More specifically, asking how can leadership and staffing arrangements can be used to guide, model and mentor educators, providing input to support them in the management of the stress attributed to the occupation.


Approved providers are provoked to consider whether reductions in occurrence and cost of work-related stress can be achieved by appointing appropriately qualified or skilled educators across services equally. This proposition not often considered enough when examining the significant impact university trained early childhood teachers can potentially bring in infant age groups


Recruit or retrain?


With many years spent as a teacher in early childhood, I am very aware of the difficulties attributed to “leaving work at the gate”, and it comes as no surprise that this is often one of the inquiries that I now get as a consultant. In years past this element of health was viewed as something that you just needed to push though, because the work was still going to be the same the next day.


However what has become more evident is that teachers are choosing to forfeit their careers after only three years as a result of the in house stressors impacting them beyond the gates and for little reward.


For many approved providers the early departure of an early childhood teacher is something best avoided because the need for these professionals across Australia is only growing, with 422 early childhood teacher positions posted on LinkedIn alone.

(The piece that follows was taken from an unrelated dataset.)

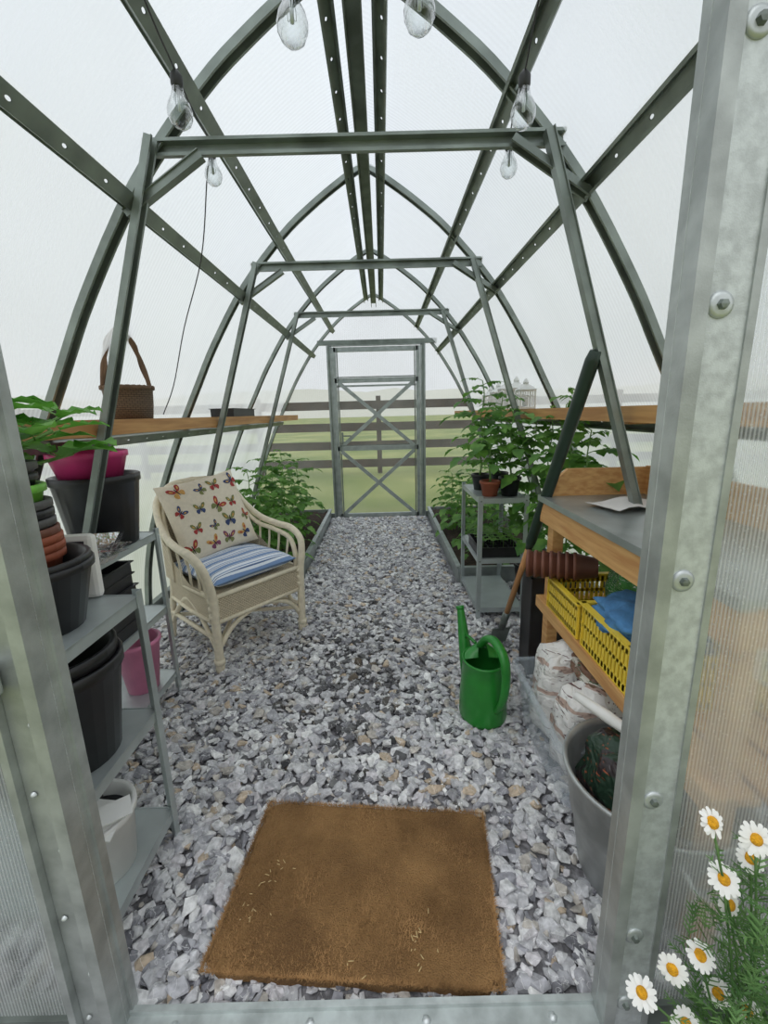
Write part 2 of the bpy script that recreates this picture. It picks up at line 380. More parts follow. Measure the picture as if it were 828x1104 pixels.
for y in (1.55,2.65,3.85):
    yy=y-.03
    b.chan([(-.64,yy,2.05),(.64,yy,2.05)],(0,0,1),.036,.028)
    for sgn in(-1,1):
        b.chan([(sgn*.59,yy-.02,2.06),(sgn*1.27,yy-.02,0)],(0,1,0) ,.032,.026)
        b.chan([(sgn*.72,yy,1.88),(sgn*.47,yy,2.035)],(0,1,0),.03,.024)
for sgn in(-1,1): b.box((sgn*1.5,(YF+YB)/2,.03),(.04,YB-YF,.06),1)
b.box((-1.0,YB,.03),(1.0,.04,.06),1); b.box((1.02,YB,.03),(1.0,.04,.06),1)
b.box((-1.04,YF,.03),(.9,.03,.06),1); b.box((1.02,YF,.03),(.9,.03,.06),1)
b.box((.03,YB-.045,2.03),(1.34,.03,.05),1); b.box((.03,YB-.045,2.0),(1.06,.02,.02),2)
b.box((-.515,YB-.03,1.0),(.055,.05,2.0),2); b.box((.545,YB-.03,1.0),(.055,.05,2.0),2)
b.box((-.515,YB-.058,1.0),(.018,.006,2.0),1); b.box((.545,YB-.058,1.0),(.018,.006,2.0),1)
b.make('greenhouse_frame',[M_frame,M_frame_s,M_galvd,M_frameh])

b=MB(); yd=YB-.05
for x in(-.462,.488): b.box((x,yd,1.0),(.045,.035,1.96),0)
for x in(-.425,.45): b.box((x,yd-.012,1.0),(.012,.03,1.94),1)
for z in(.04,.85,1.62,1.955): b.box((.0125,yd,z),(.95,.035,.05),0)
for z in(.885,1.655): b.box((.0125,yd-.02,z),(.90,.006,.012),1)
b.box((.0125,yd+.005,1.56),(.9,.02,.02),0)
def bar(p,q,w=.042,t=.012,mat=0):
    b.sect([Vector(p),Vector(q)],(0,1,0),[(-t/2,-w/2),(t/2,-w/2),(t/2,w/2),(-t/2,w/2)],mat)
bar((-.42,yd-.01,.06),(.44,yd-.01,.82)); bar((-.42,yd-.025,.82),(.44,yd-.025,.06))
bar((-.42,yd-.01,.87),(.44,yd-.01,1.60)); bar((-.42,yd-.025,1.60),(.44,yd-.025,.87))
b.box((-.40,yd-.03,.98),(.02,.03,.12),1); b.box((-.35,yd-.05,1.0),(.10,.014,.016),1)
vs=[(-.45,yd+.02,.03),(.47,yd+.02,.03),(.47,yd+.02,1.95),(-.45,yd+.02,1.95)]
b.add(vs,[[0,1,2,3]],2,False,[[(v[0],v[2]) for v in vs]])
b.make('door_1',[M_galvd,M_frame_s,M_back])

b=MB()
b.box((.482,YF-.01,1.0),(.022,.05,2.0),0); b.box((.52,YF-.014,1.0),(.075,.010,2.0),1)
b.box((.563,YF-.012,1.0),(.012,.02,2.0),0); b.box((.499,YF-.020,1.0),(.004,.004,2.0),2)
for z in(.08,.258,.574,.985,1.38,1.69,1.9):
    M=T(.519,YF-.019,z)@RX(math.pi/2)
    b.lathe([(0,.004),(.012,.004),(.0175,.002),(.0175,0)],(0,0,0),20,2,M=M)
    b.lathe([(0,.011),(.006,.010),(.0075,.004)],(0,0,0),6,3,M=M,smooth=False)
b.make('door_jamb',[M_galvj,M_galvr,M_galv,M_frame_s])
b=MB()
b.box((-.512,YF-.01,1.0),(.022,.055,2.0),0); b.box((-.548,YF-.012,1.0),(.055,.012,2.0),0); b.box((-.583,YF-.018,1.0),(.014,.03,2.0),0)
b.box((-.498,YF+.02,1.0),(.006,.02,2.0),0)
for k,z in enumerate((.08,.2,.34,.5,.62,.76,.95,1.1,1.3,1.6)): b.lathe([(0,.005),(.004,.004),(.006,0)],(0,0,0),8,1,M=T(-.535 if k%2 else -.56,YF-.02,z)@RX(math.pi/2))
b.box((-.585,YF-.035,.85),(.05,.02,.05),1,bev=.004); b.lathe([(0,-.035),(.009,-.035),(.009,.035),(0,.035)],(-.565,YF-.045,.85),12,1)
b.box((-1.0,YF-.01,.80),(.84,.03,.05),0)
b.make('door_jamb',[M_galvj,M_galv,M_frame_s])
b=MB()
b.box((-.015,YF-.01,.015),(.98,.06,.03),0,bev=.003); b.box((-.015,YF+.012,.034),(.98,.012,.014),0); b.box((-.015,YF-.035,.034),(.98,.008,.012),0)
for x in(-.4,-.12,.12,.38): b.lathe([(0,.006),(.007,.005),(.010,0)],(x,YF-.012,.03),6,1)
b.make('door_threshold',[M_sill,M_galv])

# ------------------------------------------------------------ floor + outside
def plane(name,x0,x1,y0,y1,z,mat):
    b=MB(); vs=[(x0,y0,z),(x1,y0,z),(x1,y1,z),(x0,y1,z)]; b.add(vs,[[0,1,2,3]],0,False,[[(v[0],v[1]) for v in vs]]); return b.make(name,[mat])
plane('floor',-1.55,1.55,.0,YB+.05,-.004,M_base)
plane('ground_lawn',-160,160,-60,190,-.03,M_lawn)
b=MB(); n=90; vs=[];fs=[]
for i in range(n+1):
    a=2*math.pi*i/n; x,y=150*math.cos(a),150*math.sin(a)+20; h=10+7*noise.noise(Vector((math.cos(a)*2,math.sin(a)*2,0)))+2.5*noise.noise(Vector((math.cos(a)*11,math.sin(a)*11,3)))
    vs+=[(x,y,-1),(x*1.04,y*1.04,h)]
for i in range(n): fs.append([2*i,2*i+2,2*i+3,2*i+1])
b.add(vs,fs,0,True); b.make('distant_hills',[M_hill])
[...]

It is becoming more difficult to source and recruit professionals across the board, particularly individuals that meet a particular standard in the vision of quality and as a result it is ideal to build on the capacities of existing employees before outsourcing new recruits.


Living in a rural area, many conversations are held about the difficulties in managing the additional staffing requirements that has been preset by ACECQA with the roll out of the NQF. However, in 2020 these requirements for a second ECT or a ‘suitably qualified person’ will apply to all providers of long day care services and preschools/kindergartens when attendance hits 60 or more children.


What does it all mean?


The contemporary perspectives around mental health and wellbeing are noted as significant and are related to the stresses of working in the education profession. Approved providers will benefit from auditing and reviewing occupational health and safety requirements relating to work-related mental stress for educators. More specifically, providers are encouraged to build knowledge and capacity on where their duty of care sits in line with the provision of a safe and healthy working environment. In balance to this, ensuring that educators are equally aware of their duties as a worker.


The earlier approved providers invest in the prevention of work related mental health issues from a policy perspective, the sooner early learning professionals can embrace and reinvigorate the passion within their work with children.